Archaeological excavations on the Aktopraklık Mound in the northwestern Turkish province of Bursa have unearthed 8,500-year-old stones that were used for slingshots which boasted a throwing mechanism that is today known as the Palestinian slingshot.

Ancient slingshot stones ‘were aerodynamic,’ dig reveals

“Starting from 6000 B.C., these slingshot stones were used in this region,” said Istanbul University Archaeology Department academic Associated Professor Necmi Karul, who heads the excavations in the Akçalar neighborhood’s Hasanağa industrial zone.

“Some think that these slingshot stones were used by people in fights, but our information does not confirm that.
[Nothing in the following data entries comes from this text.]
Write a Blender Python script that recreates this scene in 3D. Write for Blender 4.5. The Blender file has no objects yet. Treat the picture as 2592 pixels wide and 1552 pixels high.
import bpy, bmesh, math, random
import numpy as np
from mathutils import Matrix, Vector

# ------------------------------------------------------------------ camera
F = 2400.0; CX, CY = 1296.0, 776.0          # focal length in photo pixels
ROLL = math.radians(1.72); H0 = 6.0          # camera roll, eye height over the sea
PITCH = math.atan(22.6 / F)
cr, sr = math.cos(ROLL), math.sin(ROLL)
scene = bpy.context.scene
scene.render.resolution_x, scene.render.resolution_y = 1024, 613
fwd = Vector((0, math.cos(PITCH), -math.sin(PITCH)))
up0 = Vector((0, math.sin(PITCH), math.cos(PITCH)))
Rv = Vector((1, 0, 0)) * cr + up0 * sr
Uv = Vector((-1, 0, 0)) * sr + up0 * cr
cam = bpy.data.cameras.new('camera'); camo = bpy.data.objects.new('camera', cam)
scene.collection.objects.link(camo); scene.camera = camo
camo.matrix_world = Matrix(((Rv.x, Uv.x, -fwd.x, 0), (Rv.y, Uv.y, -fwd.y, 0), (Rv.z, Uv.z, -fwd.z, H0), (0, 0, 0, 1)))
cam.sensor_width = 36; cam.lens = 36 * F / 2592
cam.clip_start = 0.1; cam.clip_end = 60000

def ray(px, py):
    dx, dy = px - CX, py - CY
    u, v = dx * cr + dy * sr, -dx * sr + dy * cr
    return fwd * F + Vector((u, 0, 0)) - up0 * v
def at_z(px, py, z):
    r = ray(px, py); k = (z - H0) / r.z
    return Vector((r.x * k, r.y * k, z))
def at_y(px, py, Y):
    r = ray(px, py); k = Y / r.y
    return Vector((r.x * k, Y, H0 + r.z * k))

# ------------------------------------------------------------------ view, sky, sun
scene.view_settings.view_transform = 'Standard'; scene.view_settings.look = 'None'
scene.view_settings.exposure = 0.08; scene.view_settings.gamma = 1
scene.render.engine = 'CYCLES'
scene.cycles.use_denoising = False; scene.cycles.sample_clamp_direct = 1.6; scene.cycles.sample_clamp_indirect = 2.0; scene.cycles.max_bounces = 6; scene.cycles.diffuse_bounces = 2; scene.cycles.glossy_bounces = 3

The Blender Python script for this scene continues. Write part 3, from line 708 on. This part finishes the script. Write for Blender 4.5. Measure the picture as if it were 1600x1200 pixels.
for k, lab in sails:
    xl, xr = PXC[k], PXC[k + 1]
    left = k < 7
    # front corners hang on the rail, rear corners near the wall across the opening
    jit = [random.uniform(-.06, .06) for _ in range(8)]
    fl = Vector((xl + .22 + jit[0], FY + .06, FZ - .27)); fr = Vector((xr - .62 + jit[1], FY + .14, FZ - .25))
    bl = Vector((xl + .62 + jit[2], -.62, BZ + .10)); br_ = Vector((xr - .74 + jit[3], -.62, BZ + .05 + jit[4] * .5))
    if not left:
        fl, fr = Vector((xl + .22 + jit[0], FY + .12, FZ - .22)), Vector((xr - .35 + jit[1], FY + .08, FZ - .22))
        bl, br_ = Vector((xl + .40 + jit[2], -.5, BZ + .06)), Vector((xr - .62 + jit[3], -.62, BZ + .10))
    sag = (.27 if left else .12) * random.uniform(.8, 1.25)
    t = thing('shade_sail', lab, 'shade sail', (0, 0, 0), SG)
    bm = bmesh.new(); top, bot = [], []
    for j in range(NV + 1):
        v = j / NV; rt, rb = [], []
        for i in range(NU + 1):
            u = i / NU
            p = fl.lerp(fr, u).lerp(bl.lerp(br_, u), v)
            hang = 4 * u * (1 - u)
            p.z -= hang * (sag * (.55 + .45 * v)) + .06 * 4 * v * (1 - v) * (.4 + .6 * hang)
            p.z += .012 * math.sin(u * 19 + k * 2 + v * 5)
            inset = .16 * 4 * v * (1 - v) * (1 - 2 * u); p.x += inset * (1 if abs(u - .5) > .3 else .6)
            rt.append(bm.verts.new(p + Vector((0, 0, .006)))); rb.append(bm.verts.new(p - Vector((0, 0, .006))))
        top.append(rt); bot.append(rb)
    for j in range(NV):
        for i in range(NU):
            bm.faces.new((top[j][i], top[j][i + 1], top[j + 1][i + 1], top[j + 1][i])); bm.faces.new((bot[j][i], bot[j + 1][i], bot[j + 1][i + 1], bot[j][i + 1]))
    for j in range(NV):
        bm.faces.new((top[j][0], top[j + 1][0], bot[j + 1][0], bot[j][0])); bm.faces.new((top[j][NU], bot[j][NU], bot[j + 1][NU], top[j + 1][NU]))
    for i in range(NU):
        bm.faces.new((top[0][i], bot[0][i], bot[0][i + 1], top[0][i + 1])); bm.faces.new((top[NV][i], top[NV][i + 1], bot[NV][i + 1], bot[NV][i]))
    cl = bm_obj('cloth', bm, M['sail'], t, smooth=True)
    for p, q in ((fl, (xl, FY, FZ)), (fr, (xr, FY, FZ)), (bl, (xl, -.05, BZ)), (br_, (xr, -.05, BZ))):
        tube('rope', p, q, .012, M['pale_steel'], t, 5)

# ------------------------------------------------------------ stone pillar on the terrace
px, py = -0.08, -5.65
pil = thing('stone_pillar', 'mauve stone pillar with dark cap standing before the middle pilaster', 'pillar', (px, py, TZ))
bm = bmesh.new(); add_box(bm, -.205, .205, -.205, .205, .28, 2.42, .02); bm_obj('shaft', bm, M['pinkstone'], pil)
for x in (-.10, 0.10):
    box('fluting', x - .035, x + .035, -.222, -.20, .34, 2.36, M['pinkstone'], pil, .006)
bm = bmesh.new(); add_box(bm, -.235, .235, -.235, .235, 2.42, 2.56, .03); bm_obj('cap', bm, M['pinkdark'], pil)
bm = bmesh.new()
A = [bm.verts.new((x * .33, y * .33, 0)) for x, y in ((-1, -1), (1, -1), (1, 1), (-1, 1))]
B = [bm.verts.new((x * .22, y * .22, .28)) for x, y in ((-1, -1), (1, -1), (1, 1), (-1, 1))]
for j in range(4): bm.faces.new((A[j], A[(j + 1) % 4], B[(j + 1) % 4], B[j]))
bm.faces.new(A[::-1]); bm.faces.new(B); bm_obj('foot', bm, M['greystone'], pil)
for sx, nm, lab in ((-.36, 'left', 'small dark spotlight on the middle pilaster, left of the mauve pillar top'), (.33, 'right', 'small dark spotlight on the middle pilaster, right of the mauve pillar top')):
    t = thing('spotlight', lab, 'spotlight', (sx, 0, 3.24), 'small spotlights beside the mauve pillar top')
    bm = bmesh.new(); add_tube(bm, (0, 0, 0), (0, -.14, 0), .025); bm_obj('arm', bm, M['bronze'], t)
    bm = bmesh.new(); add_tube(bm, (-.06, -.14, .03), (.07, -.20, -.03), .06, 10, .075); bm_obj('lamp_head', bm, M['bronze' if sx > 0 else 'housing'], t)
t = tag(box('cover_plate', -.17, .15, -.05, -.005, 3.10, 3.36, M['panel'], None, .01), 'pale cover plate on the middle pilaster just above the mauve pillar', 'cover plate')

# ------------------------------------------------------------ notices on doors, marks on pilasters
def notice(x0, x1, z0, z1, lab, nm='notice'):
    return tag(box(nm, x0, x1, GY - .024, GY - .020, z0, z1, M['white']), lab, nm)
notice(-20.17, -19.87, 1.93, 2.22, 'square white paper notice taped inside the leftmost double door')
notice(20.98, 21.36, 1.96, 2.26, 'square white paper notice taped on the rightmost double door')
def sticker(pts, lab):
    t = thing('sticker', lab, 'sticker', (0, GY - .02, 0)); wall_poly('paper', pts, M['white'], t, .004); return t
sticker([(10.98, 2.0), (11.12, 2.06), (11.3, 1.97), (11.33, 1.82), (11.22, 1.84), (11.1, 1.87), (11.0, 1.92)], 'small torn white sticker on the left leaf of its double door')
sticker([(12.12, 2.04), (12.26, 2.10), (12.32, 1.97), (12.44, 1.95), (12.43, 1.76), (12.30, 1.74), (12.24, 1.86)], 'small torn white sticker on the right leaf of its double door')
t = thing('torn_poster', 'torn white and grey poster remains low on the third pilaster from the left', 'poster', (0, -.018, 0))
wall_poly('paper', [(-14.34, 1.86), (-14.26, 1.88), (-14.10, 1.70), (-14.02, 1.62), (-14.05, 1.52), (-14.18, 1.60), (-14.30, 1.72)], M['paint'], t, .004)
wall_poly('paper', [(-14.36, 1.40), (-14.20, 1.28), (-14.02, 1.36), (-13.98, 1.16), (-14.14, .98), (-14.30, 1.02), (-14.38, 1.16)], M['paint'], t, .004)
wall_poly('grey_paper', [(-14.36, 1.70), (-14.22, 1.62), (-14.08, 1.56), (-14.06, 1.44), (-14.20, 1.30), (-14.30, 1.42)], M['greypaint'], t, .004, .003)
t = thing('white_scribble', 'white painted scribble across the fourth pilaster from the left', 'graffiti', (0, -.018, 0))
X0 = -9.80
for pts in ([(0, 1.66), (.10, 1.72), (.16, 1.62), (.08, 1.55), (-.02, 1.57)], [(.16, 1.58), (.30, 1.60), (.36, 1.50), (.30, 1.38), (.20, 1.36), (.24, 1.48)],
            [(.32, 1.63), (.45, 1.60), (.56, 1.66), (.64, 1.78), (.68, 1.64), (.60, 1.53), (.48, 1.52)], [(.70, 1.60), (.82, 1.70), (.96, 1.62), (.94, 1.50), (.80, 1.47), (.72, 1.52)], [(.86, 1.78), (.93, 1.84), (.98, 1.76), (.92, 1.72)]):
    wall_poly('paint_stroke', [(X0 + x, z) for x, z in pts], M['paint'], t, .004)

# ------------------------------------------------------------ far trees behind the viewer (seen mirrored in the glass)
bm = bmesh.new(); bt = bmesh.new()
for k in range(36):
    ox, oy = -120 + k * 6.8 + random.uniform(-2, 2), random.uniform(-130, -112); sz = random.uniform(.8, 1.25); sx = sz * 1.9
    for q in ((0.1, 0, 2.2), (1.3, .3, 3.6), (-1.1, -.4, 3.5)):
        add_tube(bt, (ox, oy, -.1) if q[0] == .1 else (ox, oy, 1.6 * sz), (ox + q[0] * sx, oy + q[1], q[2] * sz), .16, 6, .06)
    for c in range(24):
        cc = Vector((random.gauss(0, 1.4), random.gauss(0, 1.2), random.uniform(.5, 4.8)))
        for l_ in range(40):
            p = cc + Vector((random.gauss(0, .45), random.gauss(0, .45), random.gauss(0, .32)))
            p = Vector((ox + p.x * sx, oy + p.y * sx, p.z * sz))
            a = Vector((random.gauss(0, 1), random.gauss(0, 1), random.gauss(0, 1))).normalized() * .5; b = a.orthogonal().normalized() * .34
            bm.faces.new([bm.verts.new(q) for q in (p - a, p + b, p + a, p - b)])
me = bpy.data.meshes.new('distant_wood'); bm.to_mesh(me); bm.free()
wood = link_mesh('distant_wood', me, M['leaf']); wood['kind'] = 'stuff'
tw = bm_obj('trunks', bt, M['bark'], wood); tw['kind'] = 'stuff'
We think that the people who lived in this era used these slingshot stones to hunt small and fast animals like rabbit and bird,” he said.

Excavations have revealed materials from various periods in Aktopraklık such as hunting tools and beads, Karul said, adding that the area had effectively become an archaeology school and open-air museum. “In the excavation field, the places in which people lived, the tools they used and some of the materials in their structures have survived until today in both good and bad condition,” he said, noting that the findings in the area were the oldest examples of such tools.

Karul said experts were attempting to animate the prehistoric era by examining some findings with archeometric, excavation and laboratory methods.

Special aerodynamic features

“Aerodynamic features are necessary to avoid missing the shot. The stones should be in this shape, too. These ancient slingshot stones have this feature, too,” Karul said regarding the slingshots, adding that they had a conical feature. “It shows that people in this era made solutions using this technology. The slingshot stones were made … in the shape of a pear. They could fit in the palm of a hand and they were not kiln-dried. Most probably they were dried lightly. We found these stones in masses next to furnaces. They lost water inside when they were kiln-dried. We think that they dried the stones to some extent to prevent water loss. In this way, the stones keep their weight,” he said.

Karul added that experiments show that such hunting tools could be shot at ranges of up to 200 meters. 

Excavations on the Aktopraklık Mound were initiated in 2004, Karul said.